Among the generations, 16 per cent of generation Y (aged 19 to 30) believe it is acceptable to use social media for personal use while at work, compared to 14 per cent of gen X (aged 31 to 48) and 11 per cent of baby boomers (aged 49 to 66), found Kelly Services.

And 79 per cent of Canadian execs agree social media is making it harder for older employees to compete in the workforce, according to a recent survey from Queen’s School of Business at Queen’s University in Kingston, Ont.

There are different perceptions depending on the tools, said Kate Rowbotham, professor of human resource management at Queen’s.

“LinkedIn is seen as the professional social media site, it seems safe, it seems controlled, it seems clear about what it’s being used for. On the flip side, Facebook is generally seen as personal… but for something like Twitter, where it really covers both sides — that’s where there’s that wariness, or blogs or other things like that.”

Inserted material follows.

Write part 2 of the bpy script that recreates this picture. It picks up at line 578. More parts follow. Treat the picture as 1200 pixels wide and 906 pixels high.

Executives have decidedly mixed feelings about social media, according to the Queen’s survey of 400 business leaders. While 39 per cent said it is something they need to use — whether they want to or not — and 35 per cent said they use it heavily because it’s a good opportunity for the business, 24 per cent think it doesn’t add any value.

“It speaks to those really mixed messages or at least those mixed findings about some recognition that social media is here to stay. It can be used to do some really great things but there is still some wariness around it,” said Rowbotham.

One-third (34 per cent) of the executives also disagreed with the notion that what employees do on their own time is their own business, found the survey. Almost one-quarter (22 per cent) felt social media use by employees outside regular work hours should be monitored.

“The dangers are quite clear and there have been some really good examples in the media of people who, in their off hours, have done some really inappropriate things in social media,” said Rowbotham.

But more than one-half of workers don’t believe employers have the right to view personal social media pages (56 per cent) nor do they approve of employers viewing their personal pages as a hiring tool (55 per cent), according to the Kelly Services survey.

Employees want all the benefits but none of the responsibility, said Craig.

“If somebody wants to use social media to get their next job, they can’t say, ‘Now that I’m employed, you can’t look at it to make sure I’m onside,’” he said. “You can’t have your cake and eat it too.”

On the other hand, it’s reasonable for employees to ask, “Where does my privacy start?” because it’s too easy for companies to abuse the public nature of employees’ lives, said Craig.

Skepticism around building culture through social media

When it comes to building culture, employees and employers are again at odds, according to the Deloitte study Core Values and Beliefs. Forty-one per cent of executives believe social networking helps to build and maintain workplace culture, while only 21 per cent of employees feel the same, found the survey of 1,005 Americans.

“Executives are possibly using social media as a crutch in building workplace culture and appearing accessible to employees,” said Punit Renjen, chairman of the board at Deloitte in the United States.

“While business leaders should recognize how people communicate today, particularly millennials, they must keep in mind the limits of these technologies. The norms for cultivating culture have not changed and require managers to build trust through face-to-face meetings, live phone calls and personal messages.”

Employees want to have authentic engagement and if social media is something that’s been done just because people see it as a must, then it won’t be seen as authentic, said Craig.

“If there isn’t intention and thought as to how to build that kind of network and collaboration, you’re not going to be able to build the kind of culture at an organization that you really want.”